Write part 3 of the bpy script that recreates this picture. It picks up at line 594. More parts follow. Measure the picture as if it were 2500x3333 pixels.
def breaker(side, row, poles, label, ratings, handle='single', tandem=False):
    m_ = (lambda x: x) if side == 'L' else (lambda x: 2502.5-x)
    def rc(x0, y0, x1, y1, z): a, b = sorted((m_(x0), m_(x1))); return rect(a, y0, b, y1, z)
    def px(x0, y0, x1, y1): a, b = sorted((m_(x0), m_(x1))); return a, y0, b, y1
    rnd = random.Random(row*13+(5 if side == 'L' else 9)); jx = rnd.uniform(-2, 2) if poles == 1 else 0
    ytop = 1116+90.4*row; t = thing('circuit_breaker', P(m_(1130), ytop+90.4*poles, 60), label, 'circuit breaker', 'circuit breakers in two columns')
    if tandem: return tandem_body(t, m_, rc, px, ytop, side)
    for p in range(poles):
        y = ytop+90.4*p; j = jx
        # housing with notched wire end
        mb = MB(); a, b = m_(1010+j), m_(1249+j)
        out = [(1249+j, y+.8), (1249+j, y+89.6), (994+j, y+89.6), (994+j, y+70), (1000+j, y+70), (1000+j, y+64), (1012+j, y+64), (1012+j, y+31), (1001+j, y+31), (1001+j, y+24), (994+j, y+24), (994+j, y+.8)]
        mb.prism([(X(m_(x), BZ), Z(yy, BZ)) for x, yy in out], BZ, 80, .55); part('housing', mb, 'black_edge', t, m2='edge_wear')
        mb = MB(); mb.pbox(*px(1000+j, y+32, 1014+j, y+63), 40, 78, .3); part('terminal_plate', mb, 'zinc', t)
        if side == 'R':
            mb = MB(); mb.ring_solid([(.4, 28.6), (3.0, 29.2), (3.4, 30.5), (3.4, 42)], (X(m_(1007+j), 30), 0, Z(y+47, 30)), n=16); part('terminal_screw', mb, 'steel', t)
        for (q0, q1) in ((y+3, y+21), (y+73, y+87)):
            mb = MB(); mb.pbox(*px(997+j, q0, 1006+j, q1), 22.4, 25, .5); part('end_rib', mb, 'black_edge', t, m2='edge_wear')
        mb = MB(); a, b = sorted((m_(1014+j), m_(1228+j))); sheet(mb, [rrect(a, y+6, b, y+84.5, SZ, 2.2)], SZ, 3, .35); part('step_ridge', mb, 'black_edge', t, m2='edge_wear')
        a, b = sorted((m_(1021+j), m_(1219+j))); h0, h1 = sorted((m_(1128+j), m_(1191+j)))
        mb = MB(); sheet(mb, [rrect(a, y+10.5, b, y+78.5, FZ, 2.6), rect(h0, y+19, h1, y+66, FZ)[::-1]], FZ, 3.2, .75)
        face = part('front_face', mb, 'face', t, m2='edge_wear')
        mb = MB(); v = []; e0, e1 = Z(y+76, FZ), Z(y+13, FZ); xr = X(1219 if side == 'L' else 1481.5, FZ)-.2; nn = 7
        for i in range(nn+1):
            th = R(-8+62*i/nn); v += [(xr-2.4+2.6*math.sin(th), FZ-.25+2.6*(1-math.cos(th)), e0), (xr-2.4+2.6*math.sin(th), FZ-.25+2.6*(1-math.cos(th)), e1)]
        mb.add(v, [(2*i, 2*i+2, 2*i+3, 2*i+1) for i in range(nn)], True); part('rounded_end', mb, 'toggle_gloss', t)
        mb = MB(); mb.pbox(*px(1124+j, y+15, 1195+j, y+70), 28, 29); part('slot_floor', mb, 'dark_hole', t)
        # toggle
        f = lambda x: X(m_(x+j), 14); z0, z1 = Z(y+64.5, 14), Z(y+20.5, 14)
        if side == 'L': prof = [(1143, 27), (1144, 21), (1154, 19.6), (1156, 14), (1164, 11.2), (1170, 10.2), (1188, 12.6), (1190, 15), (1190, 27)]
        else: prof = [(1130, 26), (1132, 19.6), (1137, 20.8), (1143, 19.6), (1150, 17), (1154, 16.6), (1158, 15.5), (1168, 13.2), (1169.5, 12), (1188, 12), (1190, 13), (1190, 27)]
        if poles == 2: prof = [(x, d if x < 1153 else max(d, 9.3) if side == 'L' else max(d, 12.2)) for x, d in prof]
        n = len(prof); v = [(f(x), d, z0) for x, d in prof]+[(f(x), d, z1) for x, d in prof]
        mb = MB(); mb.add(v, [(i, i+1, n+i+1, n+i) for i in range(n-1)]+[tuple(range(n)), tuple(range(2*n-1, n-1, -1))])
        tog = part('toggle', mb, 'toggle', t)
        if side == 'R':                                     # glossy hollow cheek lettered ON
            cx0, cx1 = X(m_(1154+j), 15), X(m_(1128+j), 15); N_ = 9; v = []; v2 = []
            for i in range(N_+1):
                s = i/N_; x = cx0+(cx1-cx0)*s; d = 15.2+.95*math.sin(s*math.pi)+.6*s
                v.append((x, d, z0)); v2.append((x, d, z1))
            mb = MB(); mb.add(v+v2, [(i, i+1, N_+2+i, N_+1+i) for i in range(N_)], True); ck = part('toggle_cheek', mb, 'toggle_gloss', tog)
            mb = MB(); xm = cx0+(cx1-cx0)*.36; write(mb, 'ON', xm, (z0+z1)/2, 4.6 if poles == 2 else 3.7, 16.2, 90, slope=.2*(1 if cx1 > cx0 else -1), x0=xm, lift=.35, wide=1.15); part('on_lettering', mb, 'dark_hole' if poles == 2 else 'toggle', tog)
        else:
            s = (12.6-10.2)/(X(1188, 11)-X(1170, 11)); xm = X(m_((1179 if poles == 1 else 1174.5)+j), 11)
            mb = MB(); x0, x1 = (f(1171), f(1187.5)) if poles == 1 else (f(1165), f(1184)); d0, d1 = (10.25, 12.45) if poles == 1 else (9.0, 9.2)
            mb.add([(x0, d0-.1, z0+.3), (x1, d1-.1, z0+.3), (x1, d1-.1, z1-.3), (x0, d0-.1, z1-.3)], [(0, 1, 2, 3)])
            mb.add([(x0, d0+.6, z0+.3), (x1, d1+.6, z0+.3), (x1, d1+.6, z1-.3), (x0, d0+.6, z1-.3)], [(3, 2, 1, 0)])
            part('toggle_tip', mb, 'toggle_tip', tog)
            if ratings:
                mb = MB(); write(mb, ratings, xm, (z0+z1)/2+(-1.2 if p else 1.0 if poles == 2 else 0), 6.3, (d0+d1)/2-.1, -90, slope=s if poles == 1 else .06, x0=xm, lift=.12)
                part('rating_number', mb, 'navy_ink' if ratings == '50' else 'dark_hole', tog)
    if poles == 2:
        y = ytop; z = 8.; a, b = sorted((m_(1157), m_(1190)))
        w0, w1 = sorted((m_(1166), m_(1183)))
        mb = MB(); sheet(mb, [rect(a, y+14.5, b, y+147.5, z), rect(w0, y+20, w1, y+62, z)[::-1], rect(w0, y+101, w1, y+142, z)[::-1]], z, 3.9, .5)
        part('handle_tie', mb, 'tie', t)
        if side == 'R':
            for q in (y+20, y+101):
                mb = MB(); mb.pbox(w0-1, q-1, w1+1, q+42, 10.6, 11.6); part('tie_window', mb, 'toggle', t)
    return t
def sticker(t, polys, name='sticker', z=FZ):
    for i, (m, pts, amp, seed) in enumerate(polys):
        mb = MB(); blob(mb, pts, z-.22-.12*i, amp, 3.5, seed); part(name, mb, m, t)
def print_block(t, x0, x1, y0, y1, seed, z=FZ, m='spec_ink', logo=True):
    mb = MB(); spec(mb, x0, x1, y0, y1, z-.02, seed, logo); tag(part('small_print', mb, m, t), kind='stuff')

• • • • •

- Set task
Return what is listed above, exactly and completely.

- Response
Write part 3 of the bpy script that recreates this picture. It picks up at line 594. More parts follow. Measure the picture as if it were 2500x3333 pixels.
def breaker(side, row, poles, label, ratings, handle='single', tandem=False):
    m_ = (lambda x: x) if side == 'L' else (lambda x: 2502.5-x)
    def rc(x0, y0, x1, y1, z): a, b = sorted((m_(x0), m_(x1))); return rect(a, y0, b, y1, z)
    def px(x0, y0, x1, y1): a, b = sorted((m_(x0), m_(x1))); return a, y0, b, y1
    rnd = random.Random(row*13+(5 if side == 'L' else 9)); jx = rnd.uniform(-2, 2) if poles == 1 else 0
    ytop = 1116+90.4*row; t = thing('circuit_breaker', P(m_(1130), ytop+90.4*poles, 60), label, 'circuit breaker', 'circuit breakers in two columns')
    if tandem: return tandem_body(t, m_, rc, px, ytop, side)
    for p in range(poles):
        y = ytop+90.4*p; j = jx
        # housing with notched wire end
        mb = MB(); a, b = m_(1010+j), m_(1249+j)
        out = [(1249+j, y+.8), (1249+j, y+89.6), (994+j, y+89.6), (994+j, y+70), (1000+j, y+70), (1000+j, y+64), (1012+j, y+64), (1012+j, y+31), (1001+j, y+31), (1001+j, y+24), (994+j, y+24), (994+j, y+.8)]
        mb.prism([(X(m_(x), BZ), Z(yy, BZ)) for x, yy in out], BZ, 80, .55); part('housing', mb, 'black_edge', t, m2='edge_wear')
        mb = MB(); mb.pbox(*px(1000+j, y+32, 1014+j, y+63), 40, 78, .3); part('terminal_plate', mb, 'zinc', t)
        if side == 'R':
            mb = MB(); mb.ring_solid([(.4, 28.6), (3.0, 29.2), (3.4, 30.5), (3.4, 42)], (X(m_(1007+j), 30), 0, Z(y+47, 30)), n=16); part('terminal_screw', mb, 'steel', t)
        for (q0, q1) in ((y+3, y+21), (y+73, y+87)):
            mb = MB(); mb.pbox(*px(997+j, q0, 1006+j, q1), 22.4, 25, .5); part('end_rib', mb, 'black_edge', t, m2='edge_wear')
        mb = MB(); a, b = sorted((m_(1014+j), m_(1228+j))); sheet(mb, [rrect(a, y+6, b, y+84.5, SZ, 2.2)], SZ, 3, .35); part('step_ridge', mb, 'black_edge', t, m2='edge_wear')
        a, b = sorted((m_(1021+j), m_(1219+j))); h0, h1 = sorted((m_(1128+j), m_(1191+j)))
        mb = MB(); sheet(mb, [rrect(a, y+10.5, b, y+78.5, FZ, 2.6), rect(h0, y+19, h1, y+66, FZ)[::-1]], FZ, 3.2, .75)
        face = part('front_face', mb, 'face', t, m2='edge_wear')
        mb = MB(); v = []; e0, e1 = Z(y+76, FZ), Z(y+13, FZ); xr = X(1219 if side == 'L' else 1481.5, FZ)-.2; nn = 7
        for i in range(nn+1):
            th = R(-8+62*i/nn); v += [(xr-2.4+2.6*math.sin(th), FZ-.25+2.6*(1-math.cos(th)), e0), (xr-2.4+2.6*math.sin(th), FZ-.25+2.6*(1-math.cos(th)), e1)]
        mb.add(v, [(2*i, 2*i+2, 2*i+3, 2*i+1) for i in range(nn)], True); part('rounded_end', mb, 'toggle_gloss', t)
        mb = MB(); mb.pbox(*px(1124+j, y+15, 1195+j, y+70), 28, 29); part('slot_floor', mb, 'dark_hole', t)
        # toggle
        f = lambda x: X(m_(x+j), 14); z0, z1 = Z(y+64.5, 14), Z(y+20.5, 14)
        if side == 'L': prof = [(1143, 27), (1144, 21), (1154, 19.6), (1156, 14), (1164, 11.2), (1170, 10.2), (1188, 12.6), (1190, 15), (1190, 27)]
        else: prof = [(1130, 26), (1132, 19.6), (1137, 20.8), (1143, 19.6), (1150, 17), (1154, 16.6), (1158, 15.5), (1168, 13.2), (1169.5, 12), (1188, 12), (1190, 13), (1190, 27)]
        if poles == 2: prof = [(x, d if x < 1153 else max(d, 9.3) if side == 'L' else max(d, 12.2)) for x, d in prof]
        n = len(prof); v = [(f(x), d, z0) for x, d in prof]+[(f(x), d, z1) for x, d in prof]
        mb = MB(); mb.add(v, [(i, i+1, n+i+1, n+i) for i in range(n-1)]+[tuple(range(n)), tuple(range(2*n-1, n-1, -1))])
        tog = part('toggle', mb, 'toggle', t)
        if side == 'R':                                     # glossy hollow cheek lettered ON
            cx0, cx1 = X(m_(1154+j), 15), X(m_(1128+j), 15); N_ = 9; v = []; v2 = []
            for i in range(N_+1):
                s = i/N_; x = cx0+(cx1-cx0)*s; d = 15.2+.95*math.sin(s*math.pi)+.6*s
                v.append((x, d, z0)); v2.append((x, d, z1))
            mb = MB(); mb.add(v+v2, [(i, i+1, N_+2+i, N_+1+i) for i in range(N_)], True); ck = part('toggle_cheek', mb, 'toggle_gloss', tog)
            mb = MB(); xm = cx0+(cx1-cx0)*.36; write(mb, 'ON', xm, (z0+z1)/2, 4.6 if poles == 2 else 3.7, 16.2, 90, slope=.2*(1 if cx1 > cx0 else -1), x0=xm, lift=.35, wide=1.15); part('on_lettering', mb, 'dark_hole' if poles == 2 else 'toggle', tog)
        else:
            s = (12.6-10.2)/(X(1188, 11)-X(1170, 11)); xm = X(m_((1179 if poles == 1 else 1174.5)+j), 11)
            mb = MB(); x0, x1 = (f(1171), f(1187.5)) if poles == 1 else (f(1165), f(1184)); d0, d1 = (10.25, 12.45) if poles == 1 else (9.0, 9.2)
            mb.add([(x0, d0-.1, z0+.3), (x1, d1-.1, z0+.3), (x1, d1-.1, z1-.3), (x0, d0-.1, z1-.3)], [(0, 1, 2, 3)])
            mb.add([(x0, d0+.6, z0+.3), (x1, d1+.6, z0+.3), (x1, d1+.6, z1-.3), (x0, d0+.6, z1-.3)], [(3, 2, 1, 0)])
            part('toggle_tip', mb, 'toggle_tip', tog)
            if ratings:
                mb = MB(); write(mb, ratings, xm, (z0+z1)/2+(-1.2 if p else 1.0 if poles == 2 else 0), 6.3, (d0+d1)/2-.1, -90, slope=s if poles == 1 else .06, x0=xm, lift=.12)
                part('rating_number', mb, 'navy_ink' if ratings == '50' else 'dark_hole', tog)
    if poles == 2:
        y = ytop; z = 8.; a, b = sorted((m_(1157), m_(1190)))
        w0, w1 = sorted((m_(1166), m_(1183)))
        mb = MB(); sheet(mb, [rect(a, y+14.5, b, y+147.5, z), rect(w0, y+20, w1, y+62, z)[::-1], rect(w0, y+101, w1, y+142, z)[::-1]], z, 3.9, .5)
        part('handle_tie', mb, 'tie', t)
        if side == 'R':
            for q in (y+20, y+101):
                mb = MB(); mb.pbox(w0-1, q-1, w1+1, q+42, 10.6, 11.6); part('tie_window', mb, 'toggle', t)
    return t
def sticker(t, polys, name='sticker', z=FZ):
    for i, (m, pts, amp, seed) in enumerate(polys):
        mb = MB(); blob(mb, pts, z-.22-.12*i, amp, 3.5, seed); part(name, mb, m, t)
def print_block(t, x0, x1, y0, y1, seed, z=FZ, m='spec_ink', logo=True):
    mb = MB(); spec(mb, x0, x1, y0, y1, z-.02, seed, logo); tag(part('small_print', mb, m, t), kind='stuff')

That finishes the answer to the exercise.